start

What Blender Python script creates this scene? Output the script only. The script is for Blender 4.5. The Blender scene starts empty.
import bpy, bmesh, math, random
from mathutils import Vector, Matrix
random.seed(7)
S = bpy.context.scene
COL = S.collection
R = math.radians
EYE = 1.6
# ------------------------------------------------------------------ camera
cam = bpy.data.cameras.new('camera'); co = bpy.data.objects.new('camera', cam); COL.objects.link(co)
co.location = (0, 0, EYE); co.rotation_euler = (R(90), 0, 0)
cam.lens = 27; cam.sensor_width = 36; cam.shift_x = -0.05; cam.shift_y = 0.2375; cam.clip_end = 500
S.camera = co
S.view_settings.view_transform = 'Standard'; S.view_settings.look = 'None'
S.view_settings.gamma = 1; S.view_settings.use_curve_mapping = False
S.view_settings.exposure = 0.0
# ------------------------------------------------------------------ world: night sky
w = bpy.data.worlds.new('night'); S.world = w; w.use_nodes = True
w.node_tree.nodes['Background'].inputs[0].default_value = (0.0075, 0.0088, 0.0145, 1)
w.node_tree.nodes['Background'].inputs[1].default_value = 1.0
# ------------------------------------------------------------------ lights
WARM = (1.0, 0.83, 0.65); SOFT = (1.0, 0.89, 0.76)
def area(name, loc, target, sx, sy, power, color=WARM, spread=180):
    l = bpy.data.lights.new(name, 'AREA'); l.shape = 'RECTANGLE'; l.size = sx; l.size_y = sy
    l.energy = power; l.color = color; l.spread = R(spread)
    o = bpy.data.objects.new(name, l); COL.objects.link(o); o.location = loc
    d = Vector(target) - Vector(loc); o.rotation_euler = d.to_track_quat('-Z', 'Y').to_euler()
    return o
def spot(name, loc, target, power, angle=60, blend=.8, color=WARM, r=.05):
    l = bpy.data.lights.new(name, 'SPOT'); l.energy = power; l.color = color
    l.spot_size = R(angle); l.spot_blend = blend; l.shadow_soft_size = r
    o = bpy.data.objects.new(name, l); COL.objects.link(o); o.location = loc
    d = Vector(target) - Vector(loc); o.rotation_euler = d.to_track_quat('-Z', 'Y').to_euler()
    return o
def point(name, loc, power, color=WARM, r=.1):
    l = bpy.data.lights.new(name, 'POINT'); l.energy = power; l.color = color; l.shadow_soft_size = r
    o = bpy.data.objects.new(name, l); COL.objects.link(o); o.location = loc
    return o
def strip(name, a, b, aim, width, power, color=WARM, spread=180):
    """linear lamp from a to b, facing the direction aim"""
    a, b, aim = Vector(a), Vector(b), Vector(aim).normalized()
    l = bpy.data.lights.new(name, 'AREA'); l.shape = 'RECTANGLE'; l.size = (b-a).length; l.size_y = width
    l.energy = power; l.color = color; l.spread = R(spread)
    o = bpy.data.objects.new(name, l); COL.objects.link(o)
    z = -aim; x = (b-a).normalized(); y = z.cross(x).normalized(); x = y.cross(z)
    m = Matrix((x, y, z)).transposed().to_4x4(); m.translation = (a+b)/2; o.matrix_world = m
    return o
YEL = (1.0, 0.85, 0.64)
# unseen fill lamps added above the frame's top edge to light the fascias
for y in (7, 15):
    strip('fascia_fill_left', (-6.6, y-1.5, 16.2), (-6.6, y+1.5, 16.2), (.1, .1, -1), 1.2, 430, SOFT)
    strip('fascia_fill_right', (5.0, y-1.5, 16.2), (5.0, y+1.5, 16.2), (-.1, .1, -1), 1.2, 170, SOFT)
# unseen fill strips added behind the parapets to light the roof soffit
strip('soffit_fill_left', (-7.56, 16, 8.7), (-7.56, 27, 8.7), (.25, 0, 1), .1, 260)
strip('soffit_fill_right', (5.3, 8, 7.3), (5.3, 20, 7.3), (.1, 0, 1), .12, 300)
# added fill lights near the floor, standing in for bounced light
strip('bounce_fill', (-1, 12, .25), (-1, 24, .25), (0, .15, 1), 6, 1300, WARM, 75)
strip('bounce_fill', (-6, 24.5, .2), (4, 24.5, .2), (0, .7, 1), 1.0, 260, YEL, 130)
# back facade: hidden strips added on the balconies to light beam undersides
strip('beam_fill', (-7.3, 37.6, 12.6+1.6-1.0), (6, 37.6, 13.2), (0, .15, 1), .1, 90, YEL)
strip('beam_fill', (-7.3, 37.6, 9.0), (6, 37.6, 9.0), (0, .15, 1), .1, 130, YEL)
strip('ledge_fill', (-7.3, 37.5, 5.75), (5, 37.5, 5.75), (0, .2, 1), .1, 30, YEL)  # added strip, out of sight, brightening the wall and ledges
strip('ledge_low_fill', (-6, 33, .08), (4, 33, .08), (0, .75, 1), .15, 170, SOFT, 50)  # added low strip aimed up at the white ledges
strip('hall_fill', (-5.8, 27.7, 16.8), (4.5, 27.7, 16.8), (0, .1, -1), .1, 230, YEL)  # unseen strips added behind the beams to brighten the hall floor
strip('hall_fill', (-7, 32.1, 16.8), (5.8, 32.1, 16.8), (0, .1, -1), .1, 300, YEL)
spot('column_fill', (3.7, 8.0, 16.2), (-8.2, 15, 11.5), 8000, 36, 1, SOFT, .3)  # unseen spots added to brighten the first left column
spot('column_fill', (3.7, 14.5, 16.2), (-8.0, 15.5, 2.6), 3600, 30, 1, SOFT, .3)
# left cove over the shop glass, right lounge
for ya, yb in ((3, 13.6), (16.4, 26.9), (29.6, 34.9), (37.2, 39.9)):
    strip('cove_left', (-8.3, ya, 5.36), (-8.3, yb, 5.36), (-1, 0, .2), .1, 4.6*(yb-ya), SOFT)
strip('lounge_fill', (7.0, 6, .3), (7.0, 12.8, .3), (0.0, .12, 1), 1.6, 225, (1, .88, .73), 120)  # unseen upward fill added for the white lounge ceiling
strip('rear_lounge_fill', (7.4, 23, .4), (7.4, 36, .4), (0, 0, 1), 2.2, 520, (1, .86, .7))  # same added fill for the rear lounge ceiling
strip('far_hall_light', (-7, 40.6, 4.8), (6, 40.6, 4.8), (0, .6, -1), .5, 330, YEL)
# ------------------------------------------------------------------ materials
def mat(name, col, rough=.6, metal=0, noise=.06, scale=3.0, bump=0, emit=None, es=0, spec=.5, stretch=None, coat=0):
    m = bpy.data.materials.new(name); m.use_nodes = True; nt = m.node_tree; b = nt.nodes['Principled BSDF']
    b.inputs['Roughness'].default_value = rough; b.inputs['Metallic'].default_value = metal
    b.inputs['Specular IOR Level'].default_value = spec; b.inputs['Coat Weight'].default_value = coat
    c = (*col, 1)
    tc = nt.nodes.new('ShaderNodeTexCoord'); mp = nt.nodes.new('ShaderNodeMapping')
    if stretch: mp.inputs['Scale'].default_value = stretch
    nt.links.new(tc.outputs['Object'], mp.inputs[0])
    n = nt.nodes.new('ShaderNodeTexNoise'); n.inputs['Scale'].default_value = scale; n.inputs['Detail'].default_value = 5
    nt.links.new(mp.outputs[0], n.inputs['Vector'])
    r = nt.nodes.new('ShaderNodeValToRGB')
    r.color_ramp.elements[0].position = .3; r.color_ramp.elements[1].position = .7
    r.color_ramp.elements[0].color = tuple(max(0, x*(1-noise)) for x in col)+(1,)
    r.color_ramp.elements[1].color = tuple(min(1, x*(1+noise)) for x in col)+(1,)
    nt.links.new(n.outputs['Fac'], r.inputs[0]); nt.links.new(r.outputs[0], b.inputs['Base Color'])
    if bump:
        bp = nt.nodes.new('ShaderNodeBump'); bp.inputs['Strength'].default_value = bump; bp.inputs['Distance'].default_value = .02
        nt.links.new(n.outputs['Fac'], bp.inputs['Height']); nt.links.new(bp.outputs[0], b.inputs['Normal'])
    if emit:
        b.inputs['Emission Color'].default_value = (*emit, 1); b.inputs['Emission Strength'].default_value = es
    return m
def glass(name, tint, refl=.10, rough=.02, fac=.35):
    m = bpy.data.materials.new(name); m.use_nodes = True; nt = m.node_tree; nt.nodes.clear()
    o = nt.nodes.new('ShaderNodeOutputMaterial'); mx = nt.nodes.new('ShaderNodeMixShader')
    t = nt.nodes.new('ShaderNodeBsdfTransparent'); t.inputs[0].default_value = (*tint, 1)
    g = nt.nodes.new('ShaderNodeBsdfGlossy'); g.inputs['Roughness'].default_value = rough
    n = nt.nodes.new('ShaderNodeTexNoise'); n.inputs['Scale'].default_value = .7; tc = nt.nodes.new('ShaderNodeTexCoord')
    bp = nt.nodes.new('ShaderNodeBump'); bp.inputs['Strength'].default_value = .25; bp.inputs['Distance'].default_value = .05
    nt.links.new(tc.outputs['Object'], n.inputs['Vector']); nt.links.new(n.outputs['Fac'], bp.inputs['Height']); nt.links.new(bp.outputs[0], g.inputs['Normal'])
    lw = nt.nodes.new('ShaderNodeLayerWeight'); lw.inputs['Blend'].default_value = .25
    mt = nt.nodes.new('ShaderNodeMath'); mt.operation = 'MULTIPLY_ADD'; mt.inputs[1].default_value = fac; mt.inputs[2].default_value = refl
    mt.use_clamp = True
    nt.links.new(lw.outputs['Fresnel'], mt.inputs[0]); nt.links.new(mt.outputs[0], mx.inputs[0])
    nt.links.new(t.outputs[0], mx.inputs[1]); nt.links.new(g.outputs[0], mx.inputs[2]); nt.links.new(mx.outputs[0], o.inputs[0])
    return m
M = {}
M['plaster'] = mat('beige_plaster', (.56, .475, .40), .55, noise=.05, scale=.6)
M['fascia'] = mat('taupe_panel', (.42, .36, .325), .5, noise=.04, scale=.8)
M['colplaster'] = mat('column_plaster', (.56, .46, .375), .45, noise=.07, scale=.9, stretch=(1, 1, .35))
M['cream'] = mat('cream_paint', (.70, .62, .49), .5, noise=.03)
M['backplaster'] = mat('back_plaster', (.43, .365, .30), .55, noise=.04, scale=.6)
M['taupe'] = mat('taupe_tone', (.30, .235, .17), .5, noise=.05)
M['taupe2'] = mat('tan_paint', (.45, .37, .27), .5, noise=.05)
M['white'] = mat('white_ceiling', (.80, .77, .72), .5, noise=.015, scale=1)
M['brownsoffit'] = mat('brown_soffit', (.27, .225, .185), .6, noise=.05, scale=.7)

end

= DO THIS =
Repeat exactly the lines above, starting with the line that contains "M['cream'] = mat('cream_paint', (.70, .62, .49), .5, noise=.03)" and ending with the last line, both included, and nothing else.

= EXPECTED OUTPUT =
M['cream'] = mat('cream_paint', (.70, .62, .49), .5, noise=.03)
M['backplaster'] = mat('back_plaster', (.43, .365, .30), .55, noise=.04, scale=.6)
M['taupe'] = mat('taupe_tone', (.30, .235, .17), .5, noise=.05)
M['taupe2'] = mat('tan_paint', (.45, .37, .27), .5, noise=.05)
M['white'] = mat('white_ceiling', (.80, .77, .72), .5, noise=.015, scale=1)
M['brownsoffit'] = mat('brown_soffit', (.27, .225, .185), .6, noise=.05, scale=.7)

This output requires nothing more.